A classic bit of Alton's noir lighting from The Big Combo
“The Big Combo” DP: John Alton, ASC

Alton himself had a paradoxical relationship with chroma, famously stating that “black and white are colours”. While he is best known today for his noir, his only Oscar win was for his work on the Technicolor musical An American in Paris, the designers of which hated Alton for the brightly-coloured light he tried to splash over their sets and costumes.

It wasn’t just Alton that was moving to colour. Soon the economics were clear: chromatic cinema was more marketable and no longer prohibitively expensive. The writing was on the wall for black-and-white movies, and by the end of the sixties they were all but gone.

I was brought up in a world of default colour, and the first time I can remember becoming aware of black-and-white was when Schindler’s List was released in 1993. I can clearly recall a friend’s mother refusing to see the film because she felt she wouldn’t be getting her money’s worth if there was no colour. She’s not alone in this view, and that’s why producers are never keen to green-light monochrome movies. Spielberg only got away with it because his name was proven box office gold.

“Schindler’s List” DP: Janusz Kamiński, ASC

A few years later, Jonathan Frakes and his DP Matthew F. Leonetti, ASC wanted to shoot the holodeck sequence of Star Trek: First Contact in black-and-white, but the studio deemed test footage “too experimental”. For the most part, the same attitude prevails today.
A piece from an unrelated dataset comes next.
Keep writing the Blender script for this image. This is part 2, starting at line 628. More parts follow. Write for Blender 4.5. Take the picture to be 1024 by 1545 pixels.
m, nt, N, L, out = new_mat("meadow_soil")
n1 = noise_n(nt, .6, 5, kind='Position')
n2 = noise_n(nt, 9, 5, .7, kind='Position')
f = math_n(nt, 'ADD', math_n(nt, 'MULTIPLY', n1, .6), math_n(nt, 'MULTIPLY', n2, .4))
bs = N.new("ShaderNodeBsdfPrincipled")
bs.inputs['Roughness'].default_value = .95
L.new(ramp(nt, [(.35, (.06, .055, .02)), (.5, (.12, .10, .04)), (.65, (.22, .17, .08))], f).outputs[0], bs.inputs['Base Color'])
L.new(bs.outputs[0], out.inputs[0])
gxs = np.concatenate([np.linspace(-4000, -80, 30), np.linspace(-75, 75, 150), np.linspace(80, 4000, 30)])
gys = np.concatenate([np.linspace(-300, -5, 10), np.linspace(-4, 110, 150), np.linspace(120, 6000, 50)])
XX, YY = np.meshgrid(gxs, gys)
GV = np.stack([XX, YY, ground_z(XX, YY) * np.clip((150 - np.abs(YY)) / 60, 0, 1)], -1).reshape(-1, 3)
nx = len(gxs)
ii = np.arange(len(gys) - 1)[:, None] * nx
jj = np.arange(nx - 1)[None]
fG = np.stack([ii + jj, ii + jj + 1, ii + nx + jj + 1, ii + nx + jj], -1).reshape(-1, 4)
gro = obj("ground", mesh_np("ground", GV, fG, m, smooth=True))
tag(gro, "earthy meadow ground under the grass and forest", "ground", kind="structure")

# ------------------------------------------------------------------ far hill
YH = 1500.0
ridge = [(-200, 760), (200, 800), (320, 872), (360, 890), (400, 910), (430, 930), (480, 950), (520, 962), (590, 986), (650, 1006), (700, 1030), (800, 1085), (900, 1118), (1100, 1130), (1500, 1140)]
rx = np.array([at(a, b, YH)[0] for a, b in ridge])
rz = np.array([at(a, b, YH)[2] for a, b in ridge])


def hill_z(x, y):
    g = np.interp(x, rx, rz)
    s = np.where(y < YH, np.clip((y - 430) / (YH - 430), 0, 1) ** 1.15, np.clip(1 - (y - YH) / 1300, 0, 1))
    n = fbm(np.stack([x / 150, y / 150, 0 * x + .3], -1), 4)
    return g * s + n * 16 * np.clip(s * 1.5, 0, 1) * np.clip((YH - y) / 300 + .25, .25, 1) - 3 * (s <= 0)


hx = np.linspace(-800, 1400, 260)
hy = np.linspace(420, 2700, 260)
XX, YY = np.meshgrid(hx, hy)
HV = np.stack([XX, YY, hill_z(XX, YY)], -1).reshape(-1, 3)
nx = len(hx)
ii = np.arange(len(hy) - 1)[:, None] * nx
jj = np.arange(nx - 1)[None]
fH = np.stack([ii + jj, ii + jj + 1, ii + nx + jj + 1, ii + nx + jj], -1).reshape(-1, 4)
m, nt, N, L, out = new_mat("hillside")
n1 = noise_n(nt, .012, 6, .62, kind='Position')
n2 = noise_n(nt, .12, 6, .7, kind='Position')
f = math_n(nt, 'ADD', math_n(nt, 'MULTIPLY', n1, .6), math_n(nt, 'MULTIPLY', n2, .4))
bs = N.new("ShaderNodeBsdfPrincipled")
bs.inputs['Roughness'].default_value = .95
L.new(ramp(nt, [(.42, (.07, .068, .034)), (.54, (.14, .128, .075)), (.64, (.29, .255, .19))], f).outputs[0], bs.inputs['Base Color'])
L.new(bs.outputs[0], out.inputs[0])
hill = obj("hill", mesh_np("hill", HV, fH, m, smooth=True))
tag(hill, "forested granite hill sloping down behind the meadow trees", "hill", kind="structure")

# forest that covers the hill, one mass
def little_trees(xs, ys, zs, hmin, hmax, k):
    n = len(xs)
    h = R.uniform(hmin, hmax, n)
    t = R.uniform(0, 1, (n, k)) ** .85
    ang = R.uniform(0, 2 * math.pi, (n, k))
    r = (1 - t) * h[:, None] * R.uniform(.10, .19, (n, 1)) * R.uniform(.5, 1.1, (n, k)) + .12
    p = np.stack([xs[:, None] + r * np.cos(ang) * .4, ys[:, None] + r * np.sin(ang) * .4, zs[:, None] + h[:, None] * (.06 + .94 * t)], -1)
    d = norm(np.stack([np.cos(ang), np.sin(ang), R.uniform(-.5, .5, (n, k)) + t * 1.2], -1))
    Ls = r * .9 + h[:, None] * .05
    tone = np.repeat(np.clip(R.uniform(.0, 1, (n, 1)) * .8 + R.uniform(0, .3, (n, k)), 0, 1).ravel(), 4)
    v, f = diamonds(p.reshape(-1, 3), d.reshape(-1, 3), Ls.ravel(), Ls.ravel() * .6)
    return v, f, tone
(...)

Despite being marketed as a “visionary” director ever since Pan’s Labyrinth, Guillermo del Toro’s vision of The Shape of Water as a black-and-white film was rejected by financiers. He only got the multi-Oscar-winning fairytale off the ground by reluctantly agreeing to shoot in colour.

Yet there is reason to be hopeful about black-and-white remaining an option for filmmakers. In 2007 MGM denied Frank Darabont the chance to make The Mist in black-and-white, but they permitted a desaturated version on the DVD. Darabont had this to say:

No, it doesn’t look real. Film itself [is a] heightened recreation of reality. To me, black-and-white takes that one step further. It gives you a view of the world that doesn’t really exist in reality and the only place you can see that representation of the world is in a black-and-white movie.

“The Mist” DP: Rohn Schmidt

In 2016, a “black and chrome” version of Mad Max: Fury Road was released on DVD and Blu-Ray, with director George Miller saying:

The best version of “Road Warrior” [“Mad Max 2”]  was what we called a “slash dupe,” a cheap, black-and-white version of the movie for the composer. Something about it seemed more authentic and elemental. So I asked Eric Whipp, the [“Fury Road”] colourist, “Can I see some scenes in black-and-white with quite a bit of contrast?” They looked great. So I said to the guys at Warners, “Can we put a black-and-white version on the DVD?”

One of the James Mangold photos which inspired “Logan Noir”

The following year, Logan director James Mangold’s black-and-white on-set photos proved so popular with the public that he decided to create a monochrome version of the movie. “The western and noir vibes of the film seemed to shine in the form, and there was not a trace of the modern comic hero movie sheen,” he said. Most significantly, the studio approved a limited theatrical release for Logan Noir, presumably seeing the extra dollar-signs of a second release, rather than the reduced dollar-signs of a greyscale picture.

Perhaps the medium of black-and-white imaging has come full circle. During the Renaissance, greyscale images were preparatory sketches, stepping stones to finished products in colour. Today, the work-in-progress slash dupe of Road Warrior and James Mangold’s photographic studies of Logan were also stepping stones to colour products, while at the same time closing the loop by inspiring black-and-white products too.

With the era of budget- and technology-mandated monochrome outside the living memory of many viewers today, I think there is a new willingness to accept black-and-white as an artistic choice. The acclaimed sci-fi anthology series Black Mirror released an episode in greyscale this year, and where Netflix goes, others are bound to follow.